» **DATA SHOWN**
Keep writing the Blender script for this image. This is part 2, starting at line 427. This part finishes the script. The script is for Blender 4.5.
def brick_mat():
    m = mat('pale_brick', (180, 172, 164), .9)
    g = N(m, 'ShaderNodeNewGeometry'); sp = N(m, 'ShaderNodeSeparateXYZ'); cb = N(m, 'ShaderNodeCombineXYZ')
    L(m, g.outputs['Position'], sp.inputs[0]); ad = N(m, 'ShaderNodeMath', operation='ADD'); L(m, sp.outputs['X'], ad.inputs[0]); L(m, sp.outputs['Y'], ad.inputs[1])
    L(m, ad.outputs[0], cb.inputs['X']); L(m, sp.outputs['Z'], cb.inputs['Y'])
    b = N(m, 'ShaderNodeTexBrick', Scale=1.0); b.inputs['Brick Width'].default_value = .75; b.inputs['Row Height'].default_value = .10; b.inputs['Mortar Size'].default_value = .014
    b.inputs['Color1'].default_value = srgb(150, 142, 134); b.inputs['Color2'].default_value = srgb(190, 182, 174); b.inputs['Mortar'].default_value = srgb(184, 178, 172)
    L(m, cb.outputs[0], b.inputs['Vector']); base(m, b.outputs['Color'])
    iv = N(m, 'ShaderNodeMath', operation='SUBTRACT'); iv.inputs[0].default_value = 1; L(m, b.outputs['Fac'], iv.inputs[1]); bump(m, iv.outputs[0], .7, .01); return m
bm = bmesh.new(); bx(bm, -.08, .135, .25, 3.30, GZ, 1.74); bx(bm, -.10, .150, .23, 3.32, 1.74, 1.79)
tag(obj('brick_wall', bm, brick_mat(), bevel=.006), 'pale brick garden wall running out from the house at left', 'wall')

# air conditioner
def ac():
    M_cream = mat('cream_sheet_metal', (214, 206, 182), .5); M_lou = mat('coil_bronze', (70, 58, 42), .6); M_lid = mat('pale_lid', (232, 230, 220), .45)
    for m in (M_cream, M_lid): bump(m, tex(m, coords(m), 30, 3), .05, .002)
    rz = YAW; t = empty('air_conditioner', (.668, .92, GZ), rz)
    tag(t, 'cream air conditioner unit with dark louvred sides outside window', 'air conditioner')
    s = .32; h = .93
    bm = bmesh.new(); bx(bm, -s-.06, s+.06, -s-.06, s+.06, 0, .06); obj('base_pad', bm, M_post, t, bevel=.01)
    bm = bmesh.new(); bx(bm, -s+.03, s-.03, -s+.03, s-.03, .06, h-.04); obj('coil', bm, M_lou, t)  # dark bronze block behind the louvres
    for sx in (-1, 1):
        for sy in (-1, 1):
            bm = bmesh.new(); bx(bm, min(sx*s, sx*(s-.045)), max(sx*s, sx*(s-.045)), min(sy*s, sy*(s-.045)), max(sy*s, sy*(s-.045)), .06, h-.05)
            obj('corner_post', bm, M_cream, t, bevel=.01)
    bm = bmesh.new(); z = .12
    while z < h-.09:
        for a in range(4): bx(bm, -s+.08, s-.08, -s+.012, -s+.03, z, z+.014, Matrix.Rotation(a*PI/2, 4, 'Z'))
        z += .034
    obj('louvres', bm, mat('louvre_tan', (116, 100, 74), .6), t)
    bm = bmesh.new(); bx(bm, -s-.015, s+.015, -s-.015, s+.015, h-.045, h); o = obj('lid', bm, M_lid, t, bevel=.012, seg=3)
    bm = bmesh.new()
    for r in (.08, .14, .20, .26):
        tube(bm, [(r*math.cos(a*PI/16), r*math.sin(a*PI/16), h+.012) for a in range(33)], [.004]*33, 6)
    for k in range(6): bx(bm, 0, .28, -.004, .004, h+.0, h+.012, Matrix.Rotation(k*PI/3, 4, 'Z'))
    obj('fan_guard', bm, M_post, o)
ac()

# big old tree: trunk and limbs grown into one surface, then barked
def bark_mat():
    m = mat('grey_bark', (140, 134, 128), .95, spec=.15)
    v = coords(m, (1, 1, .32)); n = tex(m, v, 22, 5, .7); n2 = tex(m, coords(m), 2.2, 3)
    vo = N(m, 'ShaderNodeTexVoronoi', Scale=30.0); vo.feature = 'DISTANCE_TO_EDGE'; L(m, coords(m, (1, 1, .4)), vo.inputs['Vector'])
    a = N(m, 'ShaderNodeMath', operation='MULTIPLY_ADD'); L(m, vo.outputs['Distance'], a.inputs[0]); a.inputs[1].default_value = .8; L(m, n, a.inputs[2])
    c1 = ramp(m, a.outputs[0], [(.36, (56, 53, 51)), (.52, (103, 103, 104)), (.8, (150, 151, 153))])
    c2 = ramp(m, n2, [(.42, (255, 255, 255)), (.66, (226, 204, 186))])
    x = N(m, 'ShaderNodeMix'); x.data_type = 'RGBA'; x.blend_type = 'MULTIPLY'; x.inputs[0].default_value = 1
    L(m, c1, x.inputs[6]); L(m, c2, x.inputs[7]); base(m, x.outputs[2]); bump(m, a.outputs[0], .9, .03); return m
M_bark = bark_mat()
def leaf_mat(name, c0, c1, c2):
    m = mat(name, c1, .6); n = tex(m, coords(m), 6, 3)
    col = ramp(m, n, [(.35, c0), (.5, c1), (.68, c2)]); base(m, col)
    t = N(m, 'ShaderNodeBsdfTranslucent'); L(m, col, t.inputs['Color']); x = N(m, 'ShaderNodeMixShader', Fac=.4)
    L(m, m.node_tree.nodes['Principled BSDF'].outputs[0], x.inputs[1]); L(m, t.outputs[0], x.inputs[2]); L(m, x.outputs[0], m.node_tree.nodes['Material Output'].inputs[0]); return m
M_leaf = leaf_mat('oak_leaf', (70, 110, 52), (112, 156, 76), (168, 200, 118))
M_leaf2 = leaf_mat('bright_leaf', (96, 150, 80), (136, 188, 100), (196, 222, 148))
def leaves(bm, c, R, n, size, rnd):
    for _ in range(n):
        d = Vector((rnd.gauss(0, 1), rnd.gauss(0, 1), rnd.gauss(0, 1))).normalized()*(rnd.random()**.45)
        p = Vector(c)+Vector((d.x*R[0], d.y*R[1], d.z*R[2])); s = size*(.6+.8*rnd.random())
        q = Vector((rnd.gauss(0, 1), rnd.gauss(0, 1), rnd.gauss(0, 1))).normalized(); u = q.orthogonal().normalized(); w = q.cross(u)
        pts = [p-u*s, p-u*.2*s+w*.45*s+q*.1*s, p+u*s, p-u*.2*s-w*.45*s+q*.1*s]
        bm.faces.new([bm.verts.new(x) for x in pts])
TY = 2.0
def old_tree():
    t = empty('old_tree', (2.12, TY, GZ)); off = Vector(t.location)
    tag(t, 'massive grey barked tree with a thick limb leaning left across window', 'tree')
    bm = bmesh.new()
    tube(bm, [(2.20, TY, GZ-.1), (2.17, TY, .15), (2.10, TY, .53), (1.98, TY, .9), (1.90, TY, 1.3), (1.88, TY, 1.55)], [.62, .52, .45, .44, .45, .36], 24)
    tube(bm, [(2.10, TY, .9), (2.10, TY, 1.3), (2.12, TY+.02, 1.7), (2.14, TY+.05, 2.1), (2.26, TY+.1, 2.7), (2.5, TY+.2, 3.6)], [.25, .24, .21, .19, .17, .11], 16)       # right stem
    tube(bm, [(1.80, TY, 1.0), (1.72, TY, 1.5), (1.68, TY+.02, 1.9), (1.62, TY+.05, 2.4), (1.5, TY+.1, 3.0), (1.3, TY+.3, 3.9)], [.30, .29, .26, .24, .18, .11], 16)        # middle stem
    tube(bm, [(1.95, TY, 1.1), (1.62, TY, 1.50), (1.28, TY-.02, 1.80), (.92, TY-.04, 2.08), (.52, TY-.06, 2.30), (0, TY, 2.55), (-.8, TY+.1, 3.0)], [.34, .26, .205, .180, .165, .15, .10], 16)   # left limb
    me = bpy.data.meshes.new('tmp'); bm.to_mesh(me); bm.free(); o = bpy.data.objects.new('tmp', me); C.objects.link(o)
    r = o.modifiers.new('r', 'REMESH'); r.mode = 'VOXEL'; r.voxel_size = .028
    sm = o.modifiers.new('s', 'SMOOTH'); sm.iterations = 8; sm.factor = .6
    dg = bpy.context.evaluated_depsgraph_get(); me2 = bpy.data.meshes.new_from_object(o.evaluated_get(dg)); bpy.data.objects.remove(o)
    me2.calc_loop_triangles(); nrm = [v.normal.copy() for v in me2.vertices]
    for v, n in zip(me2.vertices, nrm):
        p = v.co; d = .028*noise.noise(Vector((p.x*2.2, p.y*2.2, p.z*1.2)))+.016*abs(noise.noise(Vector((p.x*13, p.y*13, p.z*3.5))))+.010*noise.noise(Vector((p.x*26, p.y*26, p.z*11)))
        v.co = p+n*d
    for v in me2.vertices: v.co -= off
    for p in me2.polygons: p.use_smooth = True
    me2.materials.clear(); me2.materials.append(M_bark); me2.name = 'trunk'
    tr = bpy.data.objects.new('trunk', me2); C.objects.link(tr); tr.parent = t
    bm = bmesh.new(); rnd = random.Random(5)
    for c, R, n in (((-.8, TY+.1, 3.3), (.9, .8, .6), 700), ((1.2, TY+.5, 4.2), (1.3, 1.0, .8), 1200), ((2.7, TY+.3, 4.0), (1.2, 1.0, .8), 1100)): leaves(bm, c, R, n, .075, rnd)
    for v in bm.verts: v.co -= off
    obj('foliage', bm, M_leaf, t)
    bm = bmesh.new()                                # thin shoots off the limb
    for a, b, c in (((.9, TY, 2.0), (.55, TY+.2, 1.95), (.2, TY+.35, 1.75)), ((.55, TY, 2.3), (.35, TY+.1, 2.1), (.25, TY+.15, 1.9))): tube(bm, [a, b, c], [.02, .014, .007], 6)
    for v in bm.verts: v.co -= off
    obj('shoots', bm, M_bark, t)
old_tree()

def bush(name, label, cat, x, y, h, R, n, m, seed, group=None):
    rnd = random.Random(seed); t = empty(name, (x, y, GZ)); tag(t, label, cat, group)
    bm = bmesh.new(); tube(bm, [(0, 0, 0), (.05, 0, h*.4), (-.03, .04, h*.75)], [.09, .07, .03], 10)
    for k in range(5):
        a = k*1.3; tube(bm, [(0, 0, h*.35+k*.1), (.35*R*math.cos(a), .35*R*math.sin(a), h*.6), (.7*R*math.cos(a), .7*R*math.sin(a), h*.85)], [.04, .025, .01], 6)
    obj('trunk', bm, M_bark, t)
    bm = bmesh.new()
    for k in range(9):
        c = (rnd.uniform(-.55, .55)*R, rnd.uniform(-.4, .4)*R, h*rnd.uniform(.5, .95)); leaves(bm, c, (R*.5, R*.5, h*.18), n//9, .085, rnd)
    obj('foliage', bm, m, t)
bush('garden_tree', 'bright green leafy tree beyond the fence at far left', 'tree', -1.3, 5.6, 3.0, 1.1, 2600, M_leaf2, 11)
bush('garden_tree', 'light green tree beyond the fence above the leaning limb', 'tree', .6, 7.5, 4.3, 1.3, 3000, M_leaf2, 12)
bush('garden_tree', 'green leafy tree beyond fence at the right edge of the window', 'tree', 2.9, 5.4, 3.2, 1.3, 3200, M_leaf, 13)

» **EXERCISE DESCRIPTION**
Only the lines from the top of the data through the line that contains "tag(obj('brick_wall', bm, brick_mat(), bevel=.006), 'pale" should be quoted, exactly as they stand.

» **WRITTEN ANSWER**
Keep writing the Blender script for this image. This is part 2, starting at line 427. This part finishes the script. The script is for Blender 4.5.
def brick_mat():
    m = mat('pale_brick', (180, 172, 164), .9)
    g = N(m, 'ShaderNodeNewGeometry'); sp = N(m, 'ShaderNodeSeparateXYZ'); cb = N(m, 'ShaderNodeCombineXYZ')
    L(m, g.outputs['Position'], sp.inputs[0]); ad = N(m, 'ShaderNodeMath', operation='ADD'); L(m, sp.outputs['X'], ad.inputs[0]); L(m, sp.outputs['Y'], ad.inputs[1])
    L(m, ad.outputs[0], cb.inputs['X']); L(m, sp.outputs['Z'], cb.inputs['Y'])
    b = N(m, 'ShaderNodeTexBrick', Scale=1.0); b.inputs['Brick Width'].default_value = .75; b.inputs['Row Height'].default_value = .10; b.inputs['Mortar Size'].default_value = .014
    b.inputs['Color1'].default_value = srgb(150, 142, 134); b.inputs['Color2'].default_value = srgb(190, 182, 174); b.inputs['Mortar'].default_value = srgb(184, 178, 172)
    L(m, cb.outputs[0], b.inputs['Vector']); base(m, b.outputs['Color'])
    iv = N(m, 'ShaderNodeMath', operation='SUBTRACT'); iv.inputs[0].default_value = 1; L(m, b.outputs['Fac'], iv.inputs[1]); bump(m, iv.outputs[0], .7, .01); return m
bm = bmesh.new(); bx(bm, -.08, .135, .25, 3.30, GZ, 1.74); bx(bm, -.10, .150, .23, 3.32, 1.74, 1.79)
tag(obj('brick_wall', bm, brick_mat(), bevel=.006), 'pale brick garden wall running out from the house at left', 'wall')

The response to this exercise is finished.